You ever fallen up the stairs before? I don’t know why but I feel more foolish when I fall going up the stairs then I do when I fall down the stairs. You see if you fall down the stairs at least it’s like gravity doing it’s natural part taking you down. But stairs are meant to defy gravity, to reach those new heights. So when you fall going up stairs it’s like they were working against you the whole time, so how can you even climb them?
I bring up stairs because the first image and the image that sticks out to me the most during Lady Sunrise at Factory Theatre is Camellia Koo’s set design of a giant staircase. It is intimidating, inspiring, and it catches the imagination. A staircase that sets the action of 6 Asian Canadian women in Vancouver. 6 women trying to climb that staircase or at least not fall off. There are multiple stories in this show from all walks of life that may have cameos in each other’s stories but still stand on their own as painfully raw powerful stories (written with commitment and fire by Marjorie Chan) that are well balanced to create a show that handles a multiple story juggling act with grace and heartbreaking power.
It is quite poetic that the first action of the play is Penny (Lindsay Wu) a model and pageant veteran walking down the stairs of the Factory Theatre Mainstage space from the audience to up to the stage. The steps the women in this play and really the world take to advance in society or at least just survive are put on full display along side Vancouver casinos, building permits and dim sum.
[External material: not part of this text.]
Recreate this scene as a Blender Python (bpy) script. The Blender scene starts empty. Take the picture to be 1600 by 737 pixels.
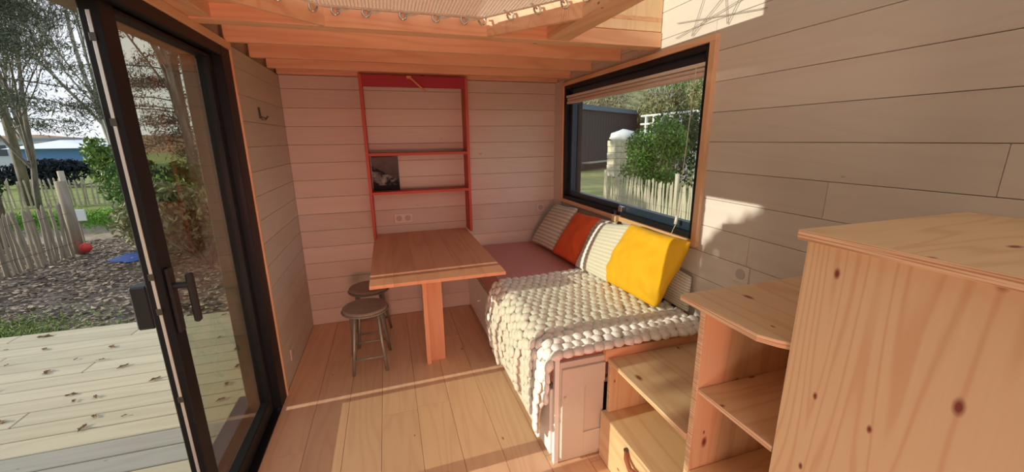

It might only be 6 performers but they each represent a different facet of life that really inspires thought on those society tends to put into nicely organized judgement boxes.
Penny’s journey from model, socialite to her fall is like watching a car crash you just wish would have emergency services arrive to put out the fire. Lindsay Wu embodies the character with a charm that easily switches from bravado to raw vulnerability in a snap. Sherry (played with courage and commitment by Belinda Corpuz) is a sex worker who finds herself caught in an abusive position and you root for her to find some sort of help or light. Dealer Li ( Zoé Doyle bringing a performance that lives in maturity and strength at all costs) is just trying to get by as a single mom, working herself to the bone for those who feel comfortable throwing money away or as a weapons against hard workers like Li. These characters with the exception of Penny (who seems to be able to teleport between the stair levels of the set) tend to occupy the lower levels of the stairs.
On the more upper levels of the staircase you get characters like Banker Wong (Rosie Simon giving a strong performance) an ambitious and grounded banker who is the very embodiment of victory at all costs and almost vicious business acumen. Charmaine is a no nonsense owner of a “massage” place and yes the quotes are meant to hint at….you know just see the show and find out for yourself. Charmaine is a pragmatic character and Louisa Zhu plays each of the arguments with accuracy and really sells the experience and harsh practicality of Charmaine. Finally there is Tawny Ku. Mentor to Penny and financial investor and really just capitalism in designer clothing (Ma-Anne Dioniso is delightfully fun in this role but also captures a heartbreaking and also almost heartwarming truth when the walls of Tawny are finally exposed).
So you see there is a lot going on this play but Nina Lee Aquino’s direction works perfectly with the set to give each story it’s spotlight. Characters often either speak up to or down to each other on the stairs and it is a relief when characters are on the same level. Being on the same level can save a life just as easily as being on different levels or worse, being alone on a level can end one. These steps are huge just like in life and for women there are even more barriers in addition to the size of the steps. Barriers like abusive men, engrained sexism and gender expectations make climbing those stairs so much more harder. And sometimes the only way you can be happy is if you get off the stairs and sometimes the only way you can climb to the top of the stairs is when you have lost everything….but then you only got one direction left to go.
This is a show that brings up important stories and dialogues that will challenge a lot of pre conceived notions. In terms of story telling, design and performances. This is a play that is on a high and strong level on those stairs.
Lady Sunrise is all about that climb up the stairs, you want to root for all of the characters to climb and climb. And it is inspiring to get as high as the sun. But the sun falls and it hurts when it does.